Similarly, Fiala does not work on pets.

“With any animal, the skin still has to go through the tanning process,” Fiala said. “Anything can go wrong, especially on an animal that was likely sick, and there’s no replacing a house pet.”

Behind the skinning and stuffing, Fiala said, he thinks there’s artistic value in taxidermy.

“In something as simple as a deer, you not only have to replicate the eye structure and build that out of clay, but then to give it expression,” Fiala said.

Several taxidermist competitions exist throughout the country, pertaining to communities who view taxidermy as a high art. Breakthrough magazine, for instance, is a taxidermy trade journal that features artistic images of taxidermy for the community, along with technique articles and wildlife references.

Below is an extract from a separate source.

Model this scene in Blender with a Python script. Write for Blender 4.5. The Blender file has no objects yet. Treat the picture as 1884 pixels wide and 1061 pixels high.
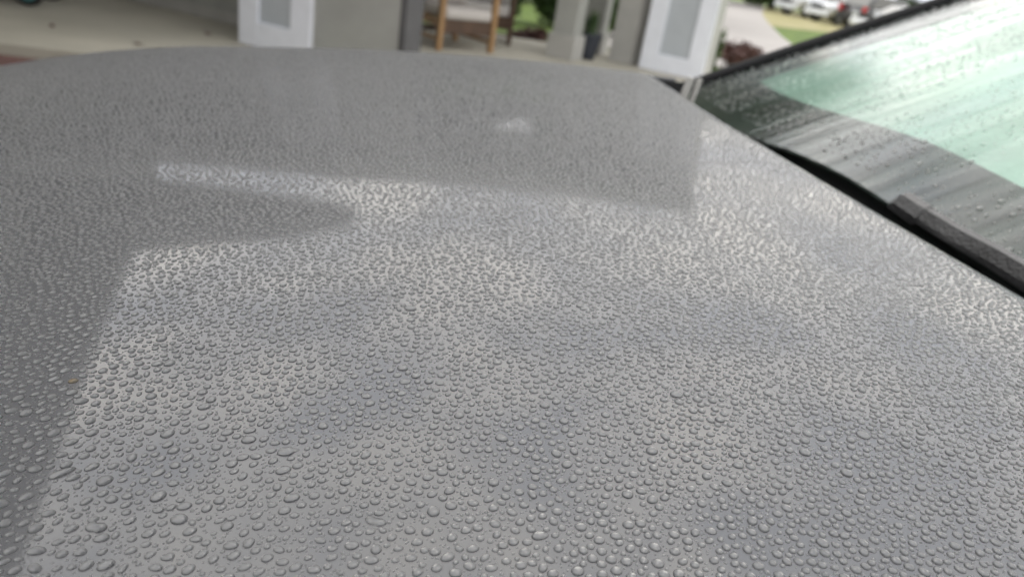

Works of taxidermy can be evaluated both through mechanics and aesthetic. Besides creating taxidermy, Meder also judges for competitions.

He said he doesn’t think art should broadly be applied to taxidermy, though there are artistic elements in the process.

“In as much as you have to recreate nature, that’s a challenge that I don’t think everybody can do,” he said. “When I judge around the world, that’s what I’m asked to do, to look at the artistic value.”

Meder’s work has led him to several honors, and he recently won the World Show Lifetime Achievement Award at the 2017 World Taxidermy Championships, awarded to taxidermists who have notably affected the industry with their work. His achievement was featured in an issue of Breakthrough.

He was the fifth person to win the prestigious honor, one of the few living recipients.

“It’s a challenging living,” Meder said. “I thank God for the opportunity to go in that shop, and work each day, and make a living for my family. That’s what it’s always been about, and all the different animals create different challenges, so it doesn’t become boring by any means. That’s a blessing.”